January 27th, 2012

January 2012 Reinsurance Renewal: Central & Eastern Europe

Posted at 1:00 AM ET

In contrast to 2010, there were no meaningful natural catastrophe losses for 2011 in Central and Eastern Europe (CEE); and, therefore, they did not impact pricing. Catastrophe excess of loss rates on line in the region were flat to down 5 percent for loss-free programs at the January 1, 2012, renewal on an exposure-adjusted basis. Primary insurance rates/premiums fell slightly due to competition and the current economic climate. Pricing is expected to remain flat in 2012.

On the regulatory front, Solvency II has had comparatively little impact in the region so far.

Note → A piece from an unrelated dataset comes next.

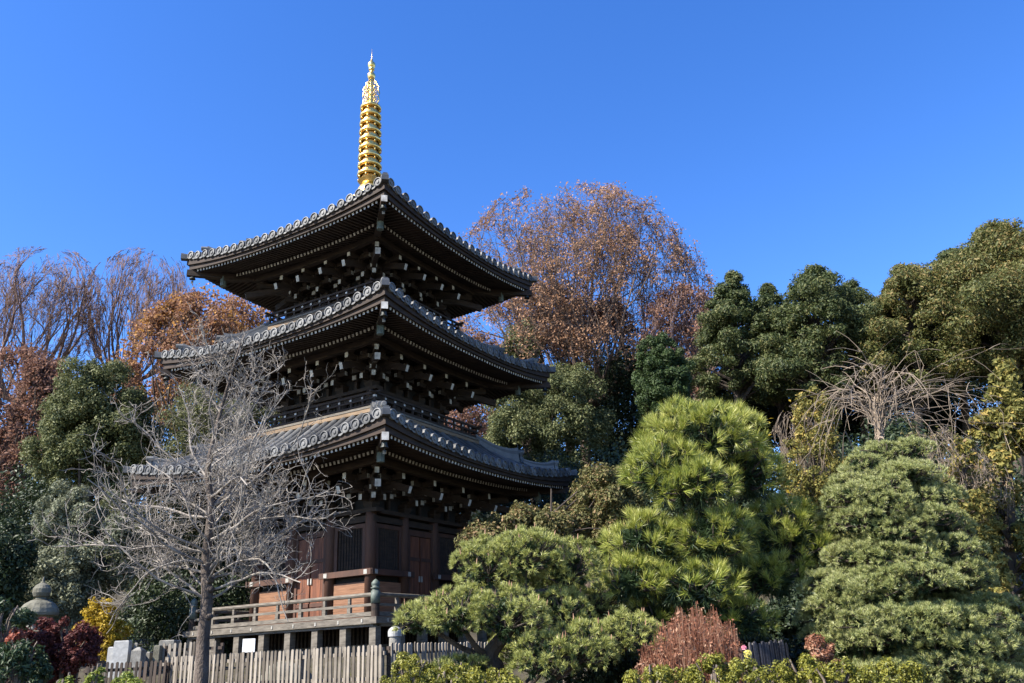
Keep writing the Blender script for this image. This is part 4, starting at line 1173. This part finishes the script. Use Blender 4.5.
# ------------------------------------------------------------------ fences
def fence(name, label, p0, p1, ztop, zbot, mat, sp=.118, wd=.062, rail=('picket', .35), posts=2.0, jitter=.007):
    p0 = np.array(p0[:2], float); p1 = np.array(p1[:2], float); L = np.linalg.norm(p1 - p0); u_ = (p1 - p0) / L; nrm = np.array([u_[1], -u_[0]])
    if nrm[1] > 0: nrm = -nrm
    g0 = np.array([*p0, min(gz(*p0), zbot)]); t = thing(name, label, 'fence', g0)
    rz = math.atan2(u_[1], u_[0]); mb = MB(); n = int(L / sp)
    for i in range(n):
        q = p0 + u_ * (i + .5 + .12 * RNG.normal()) * sp; zt = ztop + jitter * RNG.normal(); zb = min(gz(*q), zbot) - .05
        w_ = wd * (1 + .12 * RNG.normal()); lean = RNG.normal() * .012
        h_ = zt - zb; b3 = np.array([q[0], q[1], zb])
        ax = np.array([u_[0], u_[1], 0]); up = unit(np.array([u_[0] * lean, u_[1] * lean, 1])); dn = np.array([nrm[0], nrm[1], 0])
        V = []
        for z_, s_ in ((0, 1), (h_ - .025, 1)):
            for (sx, sy) in ((-1, 0), (1, 0), (1, 1), (-1, 1)): V.append(b3 + up * z_ + ax * sx * w_ / 2 * s_ + dn * .022 * sy)
        for (sx, sy) in ((-.4, 0), (.4, 0), (.4, 1), (-.4, 1)): V.append(b3 + up * h_ + ax * sx * w_ / 2 + dn * .022 * sy)
        Fs = [(0, 3, 2, 1)] + [(a, (a + 1) % 4, (a + 1) % 4 + 4, a + 4) for a in range(4)] + [(a + 4, (a + 1) % 4 + 4, (a + 1) % 4 + 8, a + 8) for a in range(4)] + [(8, 9, 10, 11)]
        mb.add(np.array(V), Fs)
    mb.build('picket_panel', mat, t)
    for zr in (ztop - .16, ztop - .62):
        r_ = MB(); c = (p0 + p1) / 2 - nrm * .035; r_.box((c[0], c[1], zr), (L, .05, .07), 0, rz); r_.build('rail', rail[0], t)
    k = max(2, int(L / posts) + 1)
    for i in range(k):
        q = p0 + u_ * L * (.02 + .96 * i / (k - 1)) - nrm * .10; b = MB(); zb = gz(*q) - .1; b.box((q[0], q[1], (zb + ztop - .05) / 2), (.07, .07, ztop - .05 - zb), 0, rz); b.build('post', rail[0], t)
    return t


pR = at(384, 645, 17.3); pL = pR[:2] + UV * 6.6
fence('picket_fence', 'sun bleached picket fence running along the front of the pagoda', pR, pL, 1.92, 1.0, 'picket')
fence('picket_fence', 'picket fence section going back behind the cloud-pruned pine', pR[:2] + VV * .12 + np.array([.05, 0]), pR[:2] + VV * 4.2 + np.array([.05, 0]), 1.93, 1.1, 'picket', rail=('picket_d', .3))
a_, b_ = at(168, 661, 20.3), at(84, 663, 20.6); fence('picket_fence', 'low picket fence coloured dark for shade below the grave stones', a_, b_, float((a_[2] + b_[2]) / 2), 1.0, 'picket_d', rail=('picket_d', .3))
q0 = at(163, 643, 21.6); q1 = at(222, 641, 21.4)
fence('picket_fence', 'short pale picket fence behind the trunk of the bare tree', q0, q1, float((q0[2] + q1[2]) / 2), 1.3, 'picket', sp=.13, rail=('picket_d', .3))
s0 = at(748, 642, 9.0); s1 = at(786, 642, 9.2)
fence('brushwood_screen', 'small dark bound brushwood screen behind the flowers', s0, s1, float(s0[2]), .6, 'bamboo', sp=.028, wd=.024, rail=('bamboo', .3))

# ------------------------------------------------------------------ stones
def stone_box(name, label, x0, y0, x1, Y, dep, mat, lean=0, top=.0, group='stones behind the dark fence', cat='grave stone'):
    a = at(x0, y0, Y); b = at(x1, y0, Y); w_ = b[0] - a[0]; cx = (a[0] + b[0]) / 2; zb = gz(cx, Y) - .05; h_ = a[2] - zb
    m = MB(); e = .02
    def ringz(z, s_): return [(cx + lean * (z - zb) + sx * w_ / 2 * s_, Y + sy * dep / 2 * s_, z) for sx, sy in ((-1, -1), (1, -1), (1, 1), (-1, 1))]
    L_ = [(zb, 1.0), (zb + h_ * .3, 1.0), (zb + h_ - e, .97), (zb + h_, .97 - 2 * e / max(w_, .1))]
    if top: L_.append((zb + h_ + top, .25))
    V = np.array([p_ for z, s_ in L_ for p_ in ringz(z, s_)]); n = len(L_)
    m.add(V, [(r * 4 + i, r * 4 + (i + 1) % 4, r * 4 + 4 + (i + 1) % 4, r * 4 + 4 + i) for r in range(n - 1) for i in range(4)]); m.f.append((np.array([[4 * n - 4 + i for i in range(4)]]), 0))
    o = m.mesh(name, mat, (cx, Y, zb)); ob = bpy.data.objects.new(name, o); COL.objects.link(ob); ob.location = (cx, Y, zb)
    return tag(ob, label, cat, group)


stone_box('grave_stone', 'tall pale square grave stone beside the yellow bush', 116, 641, 131, 21.3, .20, 'stone_w')
stone_box('grave_stone', 'narrow pale stone left of the tall square grave stone', 110, 647, 115.5, 21.5, .2, 'stone_w')
stone_box('grave_marker', 'thin leaning marker right of the tall square grave stone', 132, 643, 135, 21.4, .06, 'stone', lean=.10, cat='grave marker')
stone_box('grave_stone', 'low rough stone block right of the leaning marker', 134, 650, 144, 21.2, .3, 'stone', top=.06)
stone_box('grave_stone', 'small low stone beside the rough block', 145, 652, 152, 21.6, .25, 'stone')
stone_box('grave_stone', 'dim upright stone left of the short pale fence', 155.5, 645.5, 161.5, 21.5, .2, 'stone_g')
stone_box('stone_block', 'wide flat stone block behind the short pale fence', 163, 640.5, 178, 22.2, .5, 'stone', cat='stone')
a_, b_ = at(243.5, 639, 20.9), at(255, 652, 20.9); cx = (a_[0] + b_[0]) / 2
t = thing('sign_board', 'blank white board on a stake under the veranda', 'board', (cx, 20.9, gz(cx, 20.9)))
m = MB(); m.box((cx, 20.87, (a_[2] + b_[2]) / 2), (b_[0] - a_[0], .03, a_[2] - b_[2])); m.build('board', 'white', t)
m = MB(); m.box((cx, 20.91, (gz(cx, 20.9) + a_[2]) / 2 - .08), (.05, .045, a_[2] - gz(cx, 20.9))); m.build('stake', 'wood_grey', t)


def lathe_thing(name, label, cat, px, py, Y, prof, parts, n=18, squash=None):
    c = at(px, py, Y); g0 = np.array([c[0], Y, gz(c[0], Y)])
    t = thing(name, label, cat, g0)
    for pn, pr, mt in parts:
        m = MB(); m.lathe([(r, c[2] + z) for r, z in pr], (c[0], Y, 0), n); m.build(pn, mt, t, smooth=False)
    return t


# stone lantern with jewel
lathe_thing('stone_lantern', 'weathered stone lantern with a jewel on its cap at the left', 'lantern', 43, 583, 15.5, None, [
    ('jewel', [(.125, -.29), (.085, -.27), (.08, -.25), (.12, -.23), (.15, -.17), (.15, -.10), (.11, -.04), (.045, .0), (.025, .03), (.014, .10), (.0, .11)], 'stone_g'),
    ('roof', [(.06, -.56), (.32, -.56), (.33, -.51), (.31, -.44), (.25, -.36), (.15, -.30), (.09, -.291)], 'stone_g'),
    ('fire_box', [(.16, -.80), (.17, -.78), (.17, -.561), (.06, -.561)], 'stone'),
    ('shaft', [(.22, -.88), (.24, -.83), (.16, -.801), (.11, -.88), (.10, -1.6), (.2, -1.7), (.2, -1.9)], 'stone_g')])
# capped post by the veranda corner
c = at(395, 626, 19.2)
lathe_thing('stone_post', 'pale round capped post at the right corner of the picket fence', 'post', 395, 626, 19.2, None, [
    ('post_body', [(.125, -1.3), (.125, -.25), (.12, -.22)], 'stone'),
    ('cap', [(.15, -.215), (.155, -.14), (.15, -.10), (.13, -.06), (.08, -.02), (.0, .0)], 'stone_w')])


def rock(name, label, px, py, Y, r, mat):
    c = at(px, py, Y); z0 = gz(c[0], Y); m = MB(); G = []
    for i in range(9):
        ph = math.pi / 2 * (1 - i / 8.0); row = []
        for j in range(19):
            th = 2 * math.pi * (j % 18) / 18; w_ = 1 + .16 * math.sin(3 * th + 1) + .1 * math.sin(5 * th + i) + .07 * math.sin(7 * ph * 2 + th * 2)
            row.append((c[0] + r[0] * w_ * math.cos(th) * math.cos(ph), Y + r[1] * w_ * math.sin(th) * math.cos(ph), z0 - .1 + r[2] * math.sin(ph) * (1 + .08 * math.sin(4 * th))))
        G.append(row)
    m.sheet(np.array(G)[:, ::1]); me = m.mesh(name, mat, (c[0], Y, z0), smooth=True); o = bpy.data.objects.new(name, me); COL.objects.link(o); o.location = (c[0], Y, z0)
    tag(o, label, 'boulder')


c_ = at(283, 664, 20.2); rock('boulder', 'dark rounded boulder behind the pickets below the veranda', 283, 670, 20.3, (.62, .5, c_[2] - gz(c_[0], 20.3) + .12), 'stone_g')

Foreign-owned group companies have led the way with new requirements thus far with only a relatively small amount of local domestic insurers reacting. On the other hand, the EU’s Fifth Directive affected motor third-party liability with the implementation of higher domestic limits requiring a greater reinsurance capacity.

The structural changes of note in the CEE region were mainly among the Romanian companies where increased capacity was purchased due to higher levels of earthquake exposure. These increased exposures followed the changes in the law regarding the Romanian Natural Catastrophe Insurance Scheme for compulsory insurance on dwellings in the country.

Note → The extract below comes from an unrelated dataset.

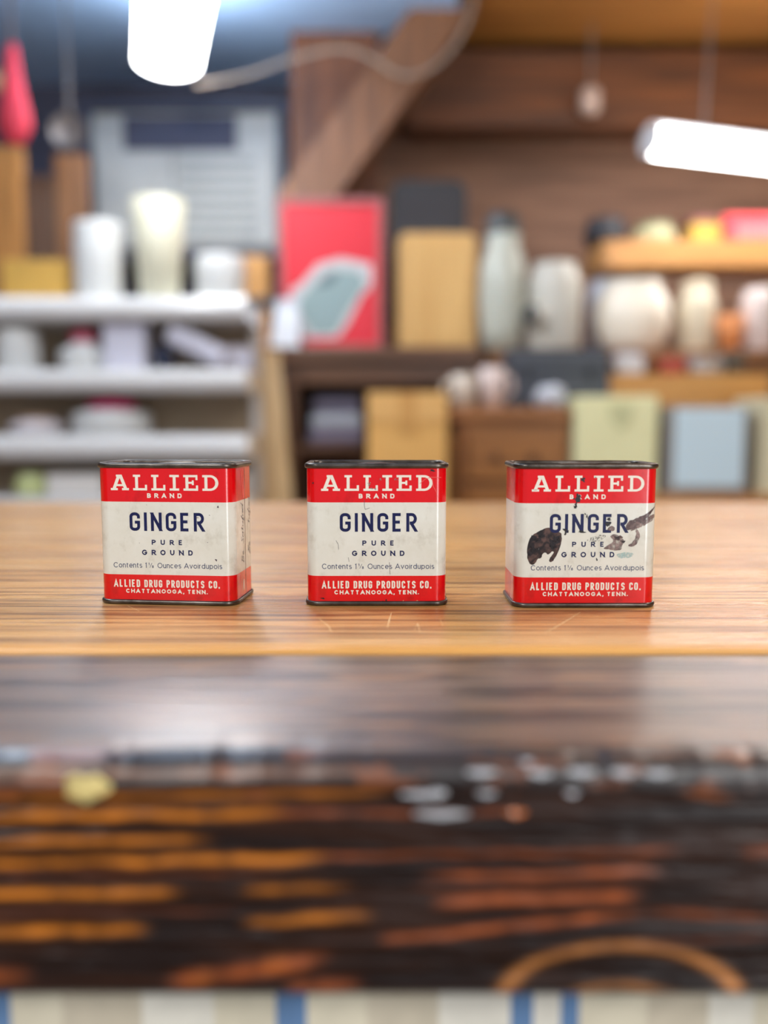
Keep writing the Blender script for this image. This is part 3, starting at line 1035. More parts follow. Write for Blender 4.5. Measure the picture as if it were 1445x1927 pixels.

Overall, the CEE region’s total capacity is estimated to be approximately EUR3 billion with EUR500 million to EUR1 billion more still available. The Lloyd’s market generally pulled back from the region in 2012 due to minimum rates on line, especially on top layers. One Lloyd’s of London syndicate withdrew from the region entirely.

The new RMS v11 model for earthquake and wind did have some impact on pricing at the January 1 renewal. In particular, wind probable maximum losses were comparatively higher on the lower return periods. This was balanced by the larger European reinsurers offering  flat renewal on profitable lines.

Per risk excess of loss working layer programs in the CEE region were down around 10 percent at renewal. In the high risk excess market, pricing was very competitive and driven by burning cost rather than by exposure.

In the proportional treaty space, risk retention held steady while capacity generally increased.

M&A activity slowed during 2011. However, there is also one or two of the larger group companies still looking for acquisitions. There are still a small number of independent companies seeking sale.